In this sense, a basic income would increase freedom. The liberty that matters is not merely the ability to choose between bundles of goods, but the ability to choose among the various lives we may wish to lead. A basic income would promotes this freedom by allowing people to choose between leisure, child-rearing, education and work.

This is not the only way in which a CBI would increase freedom. A CBI would permit the scrapping of masses of regulations upon companies, such as minimum wages or working time directives.

This is because a CBI answers the question: to what are the worst-off entitled? It therefore removes the need for regulations aimed at protecting the worst off. Workers wouldn't need governments to step in to protect them from bad employers - because if they were not content with the contract offered by bosses, they could stay at home on the basic income. Similarly, there would be no need for heavy state subsidies to industry, agriculture or the arts, because all the necessary subsidies would be provided to individuals by a basic income.

Finally, a CBI, if accompanied by taxes on inheritance and the ownership of natural resources, provides compensation for past unjust appropriations of land and mineral rights. We can see it as part of Robert Nozick's "rectification state", aimed to redress historic injustices. A CBI is the compensation we should get  from past generations of unjust appropriaters. Because we cannot identify precise losers from these unjust appropriations, the principle of insufficient reason suggests an equality of payment to everyone.

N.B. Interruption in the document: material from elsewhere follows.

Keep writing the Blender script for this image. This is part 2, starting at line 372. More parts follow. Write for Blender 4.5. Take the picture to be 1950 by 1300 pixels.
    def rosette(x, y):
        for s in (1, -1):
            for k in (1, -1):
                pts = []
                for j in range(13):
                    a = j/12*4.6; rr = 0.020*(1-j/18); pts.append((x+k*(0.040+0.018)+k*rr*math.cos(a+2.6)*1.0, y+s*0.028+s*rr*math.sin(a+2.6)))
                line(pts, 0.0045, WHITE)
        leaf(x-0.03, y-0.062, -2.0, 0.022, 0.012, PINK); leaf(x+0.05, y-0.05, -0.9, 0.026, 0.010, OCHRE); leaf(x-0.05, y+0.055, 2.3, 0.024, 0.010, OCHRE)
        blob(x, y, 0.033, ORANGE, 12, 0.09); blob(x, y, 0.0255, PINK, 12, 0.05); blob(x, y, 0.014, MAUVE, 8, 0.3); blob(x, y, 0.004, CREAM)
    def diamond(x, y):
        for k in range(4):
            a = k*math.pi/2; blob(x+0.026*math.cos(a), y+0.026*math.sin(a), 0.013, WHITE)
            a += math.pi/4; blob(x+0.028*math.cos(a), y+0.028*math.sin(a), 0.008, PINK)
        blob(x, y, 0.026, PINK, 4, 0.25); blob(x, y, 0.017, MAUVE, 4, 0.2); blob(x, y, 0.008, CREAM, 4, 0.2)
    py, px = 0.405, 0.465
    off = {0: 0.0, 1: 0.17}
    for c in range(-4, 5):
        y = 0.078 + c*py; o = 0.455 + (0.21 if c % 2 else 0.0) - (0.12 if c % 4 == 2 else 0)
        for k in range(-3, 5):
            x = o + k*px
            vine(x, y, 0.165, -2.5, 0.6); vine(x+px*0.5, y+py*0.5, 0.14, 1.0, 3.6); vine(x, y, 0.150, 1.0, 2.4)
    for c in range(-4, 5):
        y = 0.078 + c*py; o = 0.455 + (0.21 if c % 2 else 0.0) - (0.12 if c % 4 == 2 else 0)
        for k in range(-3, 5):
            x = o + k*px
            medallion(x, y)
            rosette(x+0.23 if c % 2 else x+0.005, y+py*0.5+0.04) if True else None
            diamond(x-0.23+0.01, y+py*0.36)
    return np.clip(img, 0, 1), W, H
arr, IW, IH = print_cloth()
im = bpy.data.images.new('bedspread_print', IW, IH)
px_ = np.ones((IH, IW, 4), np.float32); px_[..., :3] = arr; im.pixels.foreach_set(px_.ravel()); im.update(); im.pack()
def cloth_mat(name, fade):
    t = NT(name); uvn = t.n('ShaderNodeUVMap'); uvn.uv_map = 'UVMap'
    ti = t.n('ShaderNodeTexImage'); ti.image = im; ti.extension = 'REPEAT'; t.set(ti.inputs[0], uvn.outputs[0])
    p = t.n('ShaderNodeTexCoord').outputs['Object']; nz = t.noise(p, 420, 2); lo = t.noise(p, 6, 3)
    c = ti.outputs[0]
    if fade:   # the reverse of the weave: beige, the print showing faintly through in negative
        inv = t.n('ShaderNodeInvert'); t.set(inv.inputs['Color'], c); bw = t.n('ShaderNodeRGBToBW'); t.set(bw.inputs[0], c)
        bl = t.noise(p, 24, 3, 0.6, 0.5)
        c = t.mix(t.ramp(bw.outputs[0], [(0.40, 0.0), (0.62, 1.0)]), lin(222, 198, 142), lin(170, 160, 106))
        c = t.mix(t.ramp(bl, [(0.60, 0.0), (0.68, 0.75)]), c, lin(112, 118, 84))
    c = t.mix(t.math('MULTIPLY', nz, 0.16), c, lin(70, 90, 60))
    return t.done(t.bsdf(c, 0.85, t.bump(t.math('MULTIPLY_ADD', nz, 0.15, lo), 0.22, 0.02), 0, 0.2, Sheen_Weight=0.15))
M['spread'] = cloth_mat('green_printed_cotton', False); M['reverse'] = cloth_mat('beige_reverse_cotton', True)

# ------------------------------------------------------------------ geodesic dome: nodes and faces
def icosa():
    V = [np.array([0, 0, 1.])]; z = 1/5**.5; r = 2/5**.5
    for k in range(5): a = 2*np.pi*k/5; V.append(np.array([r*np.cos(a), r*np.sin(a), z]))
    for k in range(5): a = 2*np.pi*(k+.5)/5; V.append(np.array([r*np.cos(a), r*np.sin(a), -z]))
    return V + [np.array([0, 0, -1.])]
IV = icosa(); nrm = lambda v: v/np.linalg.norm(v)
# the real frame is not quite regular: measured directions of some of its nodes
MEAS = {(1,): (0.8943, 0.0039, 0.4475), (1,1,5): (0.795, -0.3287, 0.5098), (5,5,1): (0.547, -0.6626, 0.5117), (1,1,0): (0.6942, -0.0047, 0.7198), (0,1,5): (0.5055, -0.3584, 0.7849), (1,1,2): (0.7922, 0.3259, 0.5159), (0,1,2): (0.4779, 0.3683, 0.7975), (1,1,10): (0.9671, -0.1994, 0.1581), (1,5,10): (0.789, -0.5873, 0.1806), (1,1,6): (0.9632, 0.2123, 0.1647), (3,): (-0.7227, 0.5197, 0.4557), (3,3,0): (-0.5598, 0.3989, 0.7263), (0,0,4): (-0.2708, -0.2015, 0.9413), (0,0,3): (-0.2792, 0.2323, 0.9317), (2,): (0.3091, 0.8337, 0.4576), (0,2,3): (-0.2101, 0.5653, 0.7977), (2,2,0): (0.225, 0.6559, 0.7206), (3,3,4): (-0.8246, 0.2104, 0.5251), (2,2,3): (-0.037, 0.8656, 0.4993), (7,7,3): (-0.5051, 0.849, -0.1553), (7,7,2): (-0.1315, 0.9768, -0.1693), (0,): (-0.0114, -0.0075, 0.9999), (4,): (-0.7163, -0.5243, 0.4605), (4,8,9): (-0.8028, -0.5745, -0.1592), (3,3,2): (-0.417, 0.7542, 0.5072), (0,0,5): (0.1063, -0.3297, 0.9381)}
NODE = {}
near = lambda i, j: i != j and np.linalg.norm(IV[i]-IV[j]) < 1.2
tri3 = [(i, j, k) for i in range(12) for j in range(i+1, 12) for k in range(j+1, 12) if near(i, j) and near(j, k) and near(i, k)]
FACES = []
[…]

So much for the theoretical case for a CBI. But is it affordable?

In static terms, yes. Table A3.1 of the 2005 Budget lists four pages of tax reliefs. By abolishing VAT exemptions and zero-ratings and income and inheritance tax reliefs, we could save over £90bn. And this doesn't touch tax reliefs in savings or capital gains.

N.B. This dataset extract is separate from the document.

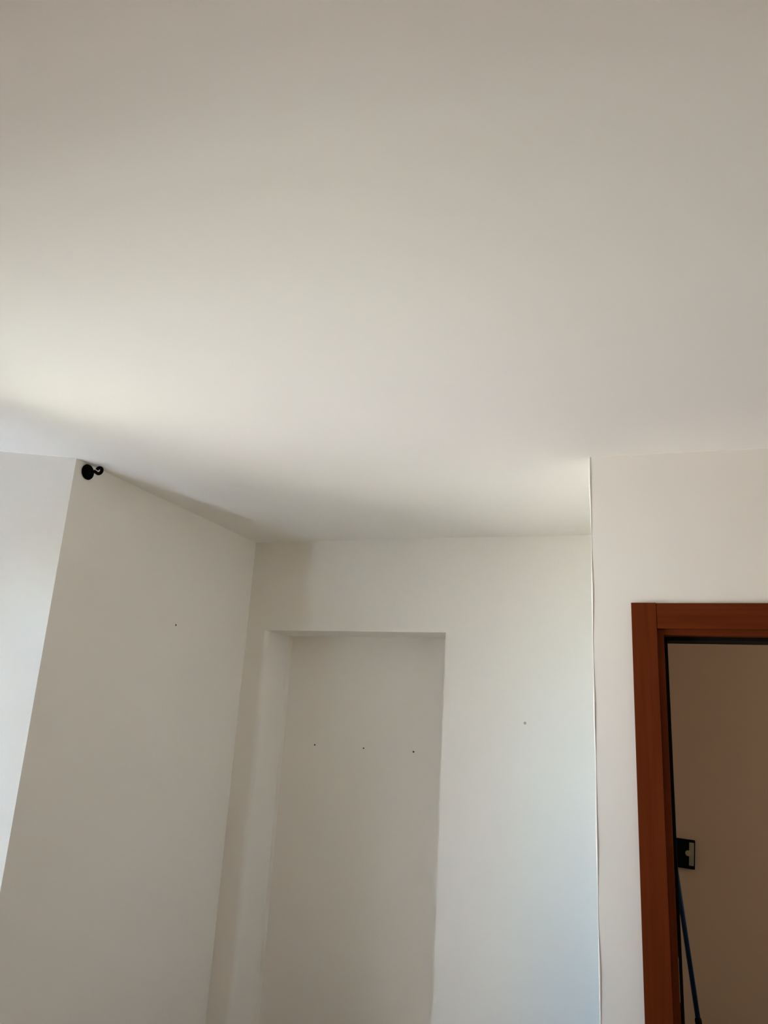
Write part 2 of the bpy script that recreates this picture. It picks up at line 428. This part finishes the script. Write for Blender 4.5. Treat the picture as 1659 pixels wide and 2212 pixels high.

Table C11 shows that we'd save another £121.4bn by abolishing social security benefits, £15.2bn by scrapping tax credits, and £3.2bn from the Common Agricultural Policy; all these handouts would of course be replaced by the CBI. And table C13 shows that we'd save another £6.8bn from scrapping the DTI and Department for Culture, Media and Sport.

This gives us almost £240 billion. With an adult population of 45.5 million, this would give a CBI of just over £5200. That's £100 a week, which is £18 a week more than the basic state pension.

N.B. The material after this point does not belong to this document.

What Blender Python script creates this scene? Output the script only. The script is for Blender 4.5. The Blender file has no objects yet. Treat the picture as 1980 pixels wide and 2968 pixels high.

And this is without cutting the bureaucracy which administers tax credits and social security, without changing income tax rates and, leaving inheritance tax rates at an absurdly lenient 40 per cent. Now, I'm not laying down any blueprint here. I'm merely showing that, in static terms, a CBI is affordable.

But of course, there's an obvious objection here. An income of £100 a week might encourage lots of people to drop out of the workforce. If they do, tax revenue would fall so much that we couldn't afford a decent basic income. And even if we don't get this extreme drop-out rate, the resentment workers feel towards shirkers could undermine the spirit of community which some believe a basic income should help promote.

I'm not sure how big a problem this is. An income of £100 a week is not a king's ransom. The only people likely to take it instead of working are those whose marginal product is so low that they would contribute little in taxes anyway.

Indeed, there are three arguments which suggest a CBI might increase employment and hence tax revenues.

First, it would reduce the huge benefit withdrawal rates that people receiving tax credits now face; the IFS estimates (pdf) that 4.6 million working parents face a marginal tax rate of over 50 per cent. People's incentives to work longer hours or find better jobs would therefore increase.

Second, as a CBI should be accompanied by abolishing the minimum wage, wage rates might fall to price people into work.

Thirdly, under a CBI everyone would be significantly financially better off in work than out. This is not the case now. Incapacity benefit, for example, is a big disincentive to get work.

So, a CBI is probably feasible and desirable. There are of course objections to it. But I suspect the real reason no major party supports the idea has less to do with these objections, and more to do with unthinking illiberal managerialism.